The latest example of the NFL’s slack-jawed world view comes from New York, where the Giants could not and still cannot figure out what to do about kicker/serial domestic abuser Josh Brown except not let him go to London for the weekend.

This means the league has learned nothing from the Ray Rice incident, even as Rice of all people is showing on a regular basis how to learn from it. More than that, it means it has no interest in learning anything about it, and will never prioritize it beyond crisis-management level – “Uh-oh, something bad just happened.
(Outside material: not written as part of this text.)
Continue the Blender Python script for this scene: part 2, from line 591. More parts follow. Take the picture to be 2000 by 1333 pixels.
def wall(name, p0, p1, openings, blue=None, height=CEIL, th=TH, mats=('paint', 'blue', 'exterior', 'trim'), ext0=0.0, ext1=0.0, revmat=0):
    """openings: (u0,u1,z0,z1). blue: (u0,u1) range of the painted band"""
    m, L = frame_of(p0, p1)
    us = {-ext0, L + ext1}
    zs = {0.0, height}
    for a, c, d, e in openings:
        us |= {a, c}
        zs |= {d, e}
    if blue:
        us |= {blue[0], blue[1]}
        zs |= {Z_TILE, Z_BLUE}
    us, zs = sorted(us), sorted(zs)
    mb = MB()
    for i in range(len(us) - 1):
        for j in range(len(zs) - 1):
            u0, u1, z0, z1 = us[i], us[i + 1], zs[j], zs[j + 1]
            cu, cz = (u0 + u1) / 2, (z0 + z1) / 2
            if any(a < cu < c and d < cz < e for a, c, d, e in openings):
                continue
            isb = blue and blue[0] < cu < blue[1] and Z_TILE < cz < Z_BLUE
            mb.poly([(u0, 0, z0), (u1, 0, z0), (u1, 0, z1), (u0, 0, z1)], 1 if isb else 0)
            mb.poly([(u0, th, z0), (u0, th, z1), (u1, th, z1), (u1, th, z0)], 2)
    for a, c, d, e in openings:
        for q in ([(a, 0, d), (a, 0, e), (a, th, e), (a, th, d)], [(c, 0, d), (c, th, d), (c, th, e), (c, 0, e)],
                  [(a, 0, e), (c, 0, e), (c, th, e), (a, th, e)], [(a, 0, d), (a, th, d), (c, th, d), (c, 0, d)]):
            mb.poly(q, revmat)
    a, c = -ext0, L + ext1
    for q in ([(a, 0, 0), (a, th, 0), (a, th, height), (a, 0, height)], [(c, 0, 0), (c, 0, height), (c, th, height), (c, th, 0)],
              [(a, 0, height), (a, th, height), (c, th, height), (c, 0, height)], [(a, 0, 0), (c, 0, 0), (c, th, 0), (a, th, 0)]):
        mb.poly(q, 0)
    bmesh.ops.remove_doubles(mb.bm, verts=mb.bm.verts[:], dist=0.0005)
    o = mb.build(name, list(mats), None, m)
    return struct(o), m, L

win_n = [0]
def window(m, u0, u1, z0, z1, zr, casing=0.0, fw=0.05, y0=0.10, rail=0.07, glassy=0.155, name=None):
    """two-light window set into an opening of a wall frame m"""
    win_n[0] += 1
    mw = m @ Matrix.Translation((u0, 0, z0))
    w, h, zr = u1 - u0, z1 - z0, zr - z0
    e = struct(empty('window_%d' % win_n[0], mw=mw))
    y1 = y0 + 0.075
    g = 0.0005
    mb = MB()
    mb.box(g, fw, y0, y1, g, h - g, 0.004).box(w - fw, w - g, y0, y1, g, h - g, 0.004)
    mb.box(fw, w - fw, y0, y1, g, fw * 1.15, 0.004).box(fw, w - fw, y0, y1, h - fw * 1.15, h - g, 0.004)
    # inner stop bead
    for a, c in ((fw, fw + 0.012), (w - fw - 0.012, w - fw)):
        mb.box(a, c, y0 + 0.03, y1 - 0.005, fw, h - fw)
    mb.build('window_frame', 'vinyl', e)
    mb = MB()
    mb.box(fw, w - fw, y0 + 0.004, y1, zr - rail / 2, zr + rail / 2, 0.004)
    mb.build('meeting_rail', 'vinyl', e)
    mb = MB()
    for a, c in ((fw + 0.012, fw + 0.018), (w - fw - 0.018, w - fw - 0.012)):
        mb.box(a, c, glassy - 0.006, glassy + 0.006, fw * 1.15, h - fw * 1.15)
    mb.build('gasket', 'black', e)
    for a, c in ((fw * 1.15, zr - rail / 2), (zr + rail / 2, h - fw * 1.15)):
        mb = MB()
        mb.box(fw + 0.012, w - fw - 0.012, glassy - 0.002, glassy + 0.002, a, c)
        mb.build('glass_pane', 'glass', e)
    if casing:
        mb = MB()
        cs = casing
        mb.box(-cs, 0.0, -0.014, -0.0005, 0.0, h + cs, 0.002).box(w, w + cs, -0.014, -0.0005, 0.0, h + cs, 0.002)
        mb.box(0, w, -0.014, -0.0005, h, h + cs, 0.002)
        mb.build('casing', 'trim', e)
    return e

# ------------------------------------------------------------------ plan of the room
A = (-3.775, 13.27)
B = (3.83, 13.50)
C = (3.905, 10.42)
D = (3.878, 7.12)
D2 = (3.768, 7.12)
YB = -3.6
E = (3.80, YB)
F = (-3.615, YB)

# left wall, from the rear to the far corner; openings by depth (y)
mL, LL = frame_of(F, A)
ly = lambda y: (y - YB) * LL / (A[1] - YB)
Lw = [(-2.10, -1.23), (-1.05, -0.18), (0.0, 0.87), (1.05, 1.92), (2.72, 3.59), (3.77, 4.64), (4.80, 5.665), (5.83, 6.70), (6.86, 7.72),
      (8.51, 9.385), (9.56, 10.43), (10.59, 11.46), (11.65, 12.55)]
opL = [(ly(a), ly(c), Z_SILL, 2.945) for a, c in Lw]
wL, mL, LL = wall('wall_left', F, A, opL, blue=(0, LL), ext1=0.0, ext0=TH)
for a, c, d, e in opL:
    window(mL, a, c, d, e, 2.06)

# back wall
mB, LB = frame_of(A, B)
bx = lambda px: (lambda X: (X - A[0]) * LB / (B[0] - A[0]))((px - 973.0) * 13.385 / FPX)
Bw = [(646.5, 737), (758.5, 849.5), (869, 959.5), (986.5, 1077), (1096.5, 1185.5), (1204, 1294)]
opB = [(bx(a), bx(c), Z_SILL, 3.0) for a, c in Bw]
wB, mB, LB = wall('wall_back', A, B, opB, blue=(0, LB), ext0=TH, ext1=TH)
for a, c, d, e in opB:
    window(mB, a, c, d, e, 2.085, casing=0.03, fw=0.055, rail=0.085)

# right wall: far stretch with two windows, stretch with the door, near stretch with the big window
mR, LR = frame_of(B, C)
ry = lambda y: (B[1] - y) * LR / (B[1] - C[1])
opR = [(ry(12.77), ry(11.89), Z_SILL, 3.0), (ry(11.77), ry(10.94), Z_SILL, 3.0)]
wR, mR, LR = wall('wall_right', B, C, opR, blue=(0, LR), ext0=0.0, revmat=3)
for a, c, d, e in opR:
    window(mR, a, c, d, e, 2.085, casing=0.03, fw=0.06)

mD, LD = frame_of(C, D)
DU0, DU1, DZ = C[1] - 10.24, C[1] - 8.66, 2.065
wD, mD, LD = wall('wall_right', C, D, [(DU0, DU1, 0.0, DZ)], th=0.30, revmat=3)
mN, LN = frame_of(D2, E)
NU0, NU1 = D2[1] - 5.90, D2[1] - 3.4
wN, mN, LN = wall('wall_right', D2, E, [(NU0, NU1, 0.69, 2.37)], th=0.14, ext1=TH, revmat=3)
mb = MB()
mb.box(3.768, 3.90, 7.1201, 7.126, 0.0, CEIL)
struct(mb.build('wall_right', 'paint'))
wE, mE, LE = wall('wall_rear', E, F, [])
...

Quick, put it behind us.”

Then again, the league has been so relentlessly ham-handed on so many things that, as convenient as this may be for it, we should stop expecting it to do so, to the point that when someone from the league wants to explain some social issue to us we should simply say with one voice, “Oh, shut up, you yammering frauds.”

It is difficult to prioritize the number of ways the Giants failed to comprehend the problem currently smacking them between the numbers, although owner John Mara’s “He admitted to us he'd abused his wife in the past. What’s a little unclear is the extent of that” may summarize it nicely.

Put another way, one could make a case that the Giants extended the universal talent-tolerance scale (if you have the talent, anything can be tolerated until it can’t) to include placekickers.

That seems less likely, though, than the more obvious point that the league doesn’t regard domestic violence as something worth concerning itself with, while bloviating all the time about all the things with which it is concerned. The league is the beat cop who never gets out of his car to see what is happening on his beat, and is shocked when something does.

And while it will be handy to pile this atop the list of reasons why Commissioner Roger Goodell doesn’t get it, the truth is he is merely the painful rash that reveals the league’s case of shingles. The league’s 32 constituent elements are culpable here because ignorance in the face of so much evidence becomes willful, and Goodell’s skill is not in guiding the league but in figuring out where his 32 bosses want him to go, and avoiding all the places they don’t.

Hence, domestic violence. This is not an easy problem to solve, as any expert will say, but Mara trying to decide how many punches are enough isn’t it. The league’s six-game suspension guideline that is now four years old has never been imposed on any player. It wants the power to use the talent-tolerance scale at whim to do what it wishes when it wishes to do it.

Or in this case, not do anything at all until it has to, and then in as minimal a fashion as it can manage.

So, Josh Brown loses a week in a foreign country on the company dime as a trade-off for continually terrorizing his wife. The league says it punished him for a game but was powerless to do anything else while knowing all along how severe the problem had become.

In short, it did the minimum. Now that everyone knows the fullest extent of Brown’s abuse, and how much the league knew without doing anything, it will now extend the minimum out to what it thinks is a new minimum.

So we now know that the NFL is looking for some metric that will determine the transactional “extent of that,” as John Mara so eloquently put it for us. When it comes up with that formula, it will surely ignore that standard, because the real standard is still “talent-tolerance,” and the world is made up of concentric circles surrounding the people who make the league and its members a dollar more tomorrow than it made today.

And spouses are a long way from the center.